Quoi qu’il en soit, cet appel à la vigilance a fait l’objet de plus de 39.000 partages sur le réseau social. Seulement, pour certains, les gendarmes n’aurait fait que reprendre qu’un vieux canular, déjà taillé en pièces il y a deux ans par le site Hoaxbuster, spécialiste de la chasse aux rumeurs sur Internet.

« Au XVe siècle, on parlait déjà de signes que les incendiaires marquaient sur les maisons de leurs futures victimes et le criminologue Hans Gross consacre plusieurs pages de son ‘Manuel pratique d’instruction judiciaire’ aux signes utilisés par les malfaiteurs et les vagabonds. L’amalgame a été vite fait entre cambrioleurs, vagabonds (hobos) et bohémiens. (…) Il s’agit maintenant d’un « marronnier » pour la presse qui parle de ces signes au moment des vacances (…). Les entreprises d’alarmes et de sécurité en font également état dans leurs prospectus », avait alors expliqué à Hoabuster le sociologue Jean-Bruno Renard, pour qui ces signes « sont maintenant clairement une légende urbaine ».

Toutefois, le site avait prudemment conclu son enquête en écrivant que « si l’on ne peut nier l’existence de ces signes, les attribuer à des cambrioleurs et/ou à des Gitans est un raccourci facile et dont la preuve n’a jusqu’à présent pas pu être produite. (…) Ceci dit, effacer toutes les marques douteuses, comme le conseille la Gendarmerie française, ça ne coûte rien qu’un peu d’eau… » En outre, les intervenants sollicités par Hoaxbuster axèrent quasiment tous leur intervention sur les Roms, oubliant au passage la trés structurée mafia géorgienne

En juin 2012, les gendarmes de la Section de recherches de Limoges et Office centrale de lutte contre la délinquance itinérante (OCLDI), avec l’appui d’Interpol et d’Europol interpellèrent 21 membres du clan Vory v zakone, responsable de pas moins de 200 cambriolages en Limousin et dans une vingtaine de départements, en particulier dans zones pavillonnaires. « Très organisés, ils agissaient sous les ordres de cinq ou six chefs et laissaient à quatre receleurs le butin afin qu’il l’écoule, notamment en Belgique », expliquait, à l’époque, une source proche de l’enquête.
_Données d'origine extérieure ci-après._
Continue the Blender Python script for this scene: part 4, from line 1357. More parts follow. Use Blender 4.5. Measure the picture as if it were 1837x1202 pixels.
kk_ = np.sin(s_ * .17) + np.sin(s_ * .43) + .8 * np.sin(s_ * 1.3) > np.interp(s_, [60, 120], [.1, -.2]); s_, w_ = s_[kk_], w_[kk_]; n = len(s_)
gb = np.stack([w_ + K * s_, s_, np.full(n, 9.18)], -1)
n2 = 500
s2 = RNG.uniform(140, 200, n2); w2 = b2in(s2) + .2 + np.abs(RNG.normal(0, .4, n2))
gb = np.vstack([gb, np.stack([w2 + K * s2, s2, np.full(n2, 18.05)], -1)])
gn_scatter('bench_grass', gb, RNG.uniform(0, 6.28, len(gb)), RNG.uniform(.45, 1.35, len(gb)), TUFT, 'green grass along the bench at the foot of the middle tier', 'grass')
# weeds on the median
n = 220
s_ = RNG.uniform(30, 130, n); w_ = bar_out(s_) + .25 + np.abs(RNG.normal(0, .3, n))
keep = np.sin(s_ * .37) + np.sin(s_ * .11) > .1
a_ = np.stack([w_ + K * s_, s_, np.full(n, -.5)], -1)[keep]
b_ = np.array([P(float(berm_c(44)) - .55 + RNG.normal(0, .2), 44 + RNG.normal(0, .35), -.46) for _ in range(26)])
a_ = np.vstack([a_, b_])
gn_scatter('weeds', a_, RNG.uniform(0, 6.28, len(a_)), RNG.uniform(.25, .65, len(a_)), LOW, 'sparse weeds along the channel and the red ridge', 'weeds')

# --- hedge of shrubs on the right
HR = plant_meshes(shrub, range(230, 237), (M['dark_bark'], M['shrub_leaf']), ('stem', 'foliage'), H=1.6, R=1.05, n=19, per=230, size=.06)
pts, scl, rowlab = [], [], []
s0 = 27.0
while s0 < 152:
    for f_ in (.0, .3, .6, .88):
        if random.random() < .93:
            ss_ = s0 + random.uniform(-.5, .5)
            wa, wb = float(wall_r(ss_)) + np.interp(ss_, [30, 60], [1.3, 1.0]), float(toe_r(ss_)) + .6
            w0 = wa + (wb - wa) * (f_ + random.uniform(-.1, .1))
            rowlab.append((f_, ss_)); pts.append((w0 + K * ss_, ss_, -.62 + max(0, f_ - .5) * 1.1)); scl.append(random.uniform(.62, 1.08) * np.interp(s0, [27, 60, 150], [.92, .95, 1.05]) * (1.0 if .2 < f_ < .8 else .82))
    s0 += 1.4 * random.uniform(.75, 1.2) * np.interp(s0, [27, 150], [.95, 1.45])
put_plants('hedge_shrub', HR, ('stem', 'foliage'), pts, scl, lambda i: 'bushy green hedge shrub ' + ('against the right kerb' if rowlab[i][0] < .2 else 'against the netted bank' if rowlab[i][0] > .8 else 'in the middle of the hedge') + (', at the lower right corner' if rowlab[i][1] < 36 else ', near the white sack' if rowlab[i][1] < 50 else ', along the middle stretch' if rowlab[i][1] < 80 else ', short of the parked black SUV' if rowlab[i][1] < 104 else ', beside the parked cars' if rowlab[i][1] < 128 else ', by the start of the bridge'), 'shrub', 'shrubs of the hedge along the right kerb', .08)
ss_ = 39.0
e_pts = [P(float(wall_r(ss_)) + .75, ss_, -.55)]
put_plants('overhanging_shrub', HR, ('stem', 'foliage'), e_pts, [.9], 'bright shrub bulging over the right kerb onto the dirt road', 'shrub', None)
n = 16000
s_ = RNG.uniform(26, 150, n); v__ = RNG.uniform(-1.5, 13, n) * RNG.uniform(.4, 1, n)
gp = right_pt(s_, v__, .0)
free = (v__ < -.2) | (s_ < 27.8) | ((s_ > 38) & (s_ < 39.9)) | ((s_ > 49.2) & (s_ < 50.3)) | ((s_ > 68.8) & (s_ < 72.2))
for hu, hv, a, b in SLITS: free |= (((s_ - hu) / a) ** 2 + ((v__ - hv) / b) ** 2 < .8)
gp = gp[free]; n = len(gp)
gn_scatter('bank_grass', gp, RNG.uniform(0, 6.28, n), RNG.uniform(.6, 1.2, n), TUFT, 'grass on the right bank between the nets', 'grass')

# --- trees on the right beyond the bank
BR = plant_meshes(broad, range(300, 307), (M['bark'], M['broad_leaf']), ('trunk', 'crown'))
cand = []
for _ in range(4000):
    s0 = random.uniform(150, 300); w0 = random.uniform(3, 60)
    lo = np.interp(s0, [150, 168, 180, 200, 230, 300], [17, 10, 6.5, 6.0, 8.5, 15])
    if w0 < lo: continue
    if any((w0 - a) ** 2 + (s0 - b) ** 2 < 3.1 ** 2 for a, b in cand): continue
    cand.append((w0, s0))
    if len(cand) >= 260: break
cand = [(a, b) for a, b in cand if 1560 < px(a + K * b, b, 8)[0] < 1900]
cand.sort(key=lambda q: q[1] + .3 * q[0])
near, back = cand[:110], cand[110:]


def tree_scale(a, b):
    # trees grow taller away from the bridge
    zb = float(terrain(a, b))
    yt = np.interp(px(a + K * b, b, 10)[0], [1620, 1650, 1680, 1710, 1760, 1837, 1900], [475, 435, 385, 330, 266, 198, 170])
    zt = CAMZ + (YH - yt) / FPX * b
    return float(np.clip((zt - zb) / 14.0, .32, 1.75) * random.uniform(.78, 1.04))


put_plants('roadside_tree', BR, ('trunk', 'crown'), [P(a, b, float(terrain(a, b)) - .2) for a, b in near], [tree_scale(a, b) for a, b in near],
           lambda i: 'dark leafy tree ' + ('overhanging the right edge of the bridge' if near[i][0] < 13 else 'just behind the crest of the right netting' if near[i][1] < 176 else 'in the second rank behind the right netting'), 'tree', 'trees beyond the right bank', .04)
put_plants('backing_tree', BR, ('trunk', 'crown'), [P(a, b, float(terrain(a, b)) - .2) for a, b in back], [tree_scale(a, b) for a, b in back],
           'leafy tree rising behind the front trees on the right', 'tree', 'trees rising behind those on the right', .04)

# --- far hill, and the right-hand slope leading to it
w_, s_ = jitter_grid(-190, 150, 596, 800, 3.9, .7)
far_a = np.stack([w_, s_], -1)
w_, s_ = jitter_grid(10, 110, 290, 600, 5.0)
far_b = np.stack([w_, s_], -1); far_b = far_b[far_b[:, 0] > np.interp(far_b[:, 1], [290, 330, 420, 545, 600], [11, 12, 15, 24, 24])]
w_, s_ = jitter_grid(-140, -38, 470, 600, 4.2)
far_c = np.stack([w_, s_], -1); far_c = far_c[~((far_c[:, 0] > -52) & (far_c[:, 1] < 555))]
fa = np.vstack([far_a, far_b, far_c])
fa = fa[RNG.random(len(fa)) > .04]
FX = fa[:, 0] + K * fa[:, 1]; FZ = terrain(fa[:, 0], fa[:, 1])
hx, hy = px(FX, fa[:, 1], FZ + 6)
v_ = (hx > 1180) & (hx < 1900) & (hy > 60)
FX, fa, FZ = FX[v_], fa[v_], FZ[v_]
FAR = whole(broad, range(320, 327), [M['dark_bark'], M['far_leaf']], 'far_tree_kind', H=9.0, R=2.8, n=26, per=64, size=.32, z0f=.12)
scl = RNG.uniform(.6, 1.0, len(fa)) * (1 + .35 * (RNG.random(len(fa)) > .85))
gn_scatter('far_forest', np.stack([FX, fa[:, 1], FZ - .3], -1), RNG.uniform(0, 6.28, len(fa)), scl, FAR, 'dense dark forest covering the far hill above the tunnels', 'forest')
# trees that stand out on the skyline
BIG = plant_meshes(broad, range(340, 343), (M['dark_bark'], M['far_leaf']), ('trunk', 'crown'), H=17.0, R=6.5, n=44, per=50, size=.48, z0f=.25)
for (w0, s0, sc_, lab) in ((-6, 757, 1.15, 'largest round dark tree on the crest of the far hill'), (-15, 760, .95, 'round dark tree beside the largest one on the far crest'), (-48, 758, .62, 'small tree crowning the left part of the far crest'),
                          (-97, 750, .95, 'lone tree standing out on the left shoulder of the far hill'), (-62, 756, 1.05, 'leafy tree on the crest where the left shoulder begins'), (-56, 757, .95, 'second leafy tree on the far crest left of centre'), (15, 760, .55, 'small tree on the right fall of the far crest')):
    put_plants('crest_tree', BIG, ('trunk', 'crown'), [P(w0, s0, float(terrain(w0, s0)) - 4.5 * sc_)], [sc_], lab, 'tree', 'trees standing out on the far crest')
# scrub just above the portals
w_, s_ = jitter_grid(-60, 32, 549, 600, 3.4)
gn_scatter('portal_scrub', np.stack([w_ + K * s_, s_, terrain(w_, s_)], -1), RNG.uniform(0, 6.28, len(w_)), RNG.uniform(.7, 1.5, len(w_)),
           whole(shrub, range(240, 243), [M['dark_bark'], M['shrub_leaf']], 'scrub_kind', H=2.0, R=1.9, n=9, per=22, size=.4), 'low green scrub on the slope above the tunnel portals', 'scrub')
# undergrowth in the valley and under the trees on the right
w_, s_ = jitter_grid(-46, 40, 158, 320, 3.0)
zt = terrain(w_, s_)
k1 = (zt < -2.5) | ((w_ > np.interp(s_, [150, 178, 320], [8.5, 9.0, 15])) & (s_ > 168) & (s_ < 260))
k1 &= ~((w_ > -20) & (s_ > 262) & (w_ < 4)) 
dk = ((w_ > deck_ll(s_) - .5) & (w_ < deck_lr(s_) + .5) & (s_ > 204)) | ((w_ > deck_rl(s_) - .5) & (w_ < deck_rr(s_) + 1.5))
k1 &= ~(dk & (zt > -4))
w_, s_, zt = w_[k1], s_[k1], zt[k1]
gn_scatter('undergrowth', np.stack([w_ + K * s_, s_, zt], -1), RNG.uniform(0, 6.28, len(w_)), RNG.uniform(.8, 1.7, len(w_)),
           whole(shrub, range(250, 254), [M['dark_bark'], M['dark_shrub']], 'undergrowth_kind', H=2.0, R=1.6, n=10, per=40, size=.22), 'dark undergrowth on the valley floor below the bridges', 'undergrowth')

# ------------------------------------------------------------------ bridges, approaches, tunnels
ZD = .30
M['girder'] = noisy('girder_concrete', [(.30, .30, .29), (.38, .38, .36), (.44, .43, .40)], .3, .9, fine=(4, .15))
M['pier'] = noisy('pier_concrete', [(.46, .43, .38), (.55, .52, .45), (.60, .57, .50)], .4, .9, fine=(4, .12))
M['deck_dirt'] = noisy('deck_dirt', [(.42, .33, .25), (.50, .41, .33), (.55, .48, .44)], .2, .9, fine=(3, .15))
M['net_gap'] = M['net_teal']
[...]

Ces criminels utilisent-ils des signes pour repérer les maisons à cambrioler?

Quoi qu’il en soit, plusieurs internautes ont commenté l’image diffusée par la Gendarmerie nationale. Certains ont repris l’article d’Hoaxbuster pour critiquer vertement les gendarmes (on peut expliquer et dialoguer sans tomber dans l’outrance à chaque fois… Tout le monde y gagnerait). D’autres ont confirmé avoir vu des signes de ce type après s’être fait cambrioler.

Contactée par Metro News, la Gendarmerie a confirmé l’existence de ces signes. Ils « existent, nous les retrouvons sur le terrain et ils sont confirmés lors des auditions des cambrioleurs », a-t-elle fait valoir, même si elle a admit que la « nomenclature était peut-être à revoir ». Et de préciser : « Il y a en effet eu des rumeurs qui servaient à stigmatiser des communautés. Mais en publiant cette nomenclature, nous ne ciblons personne ».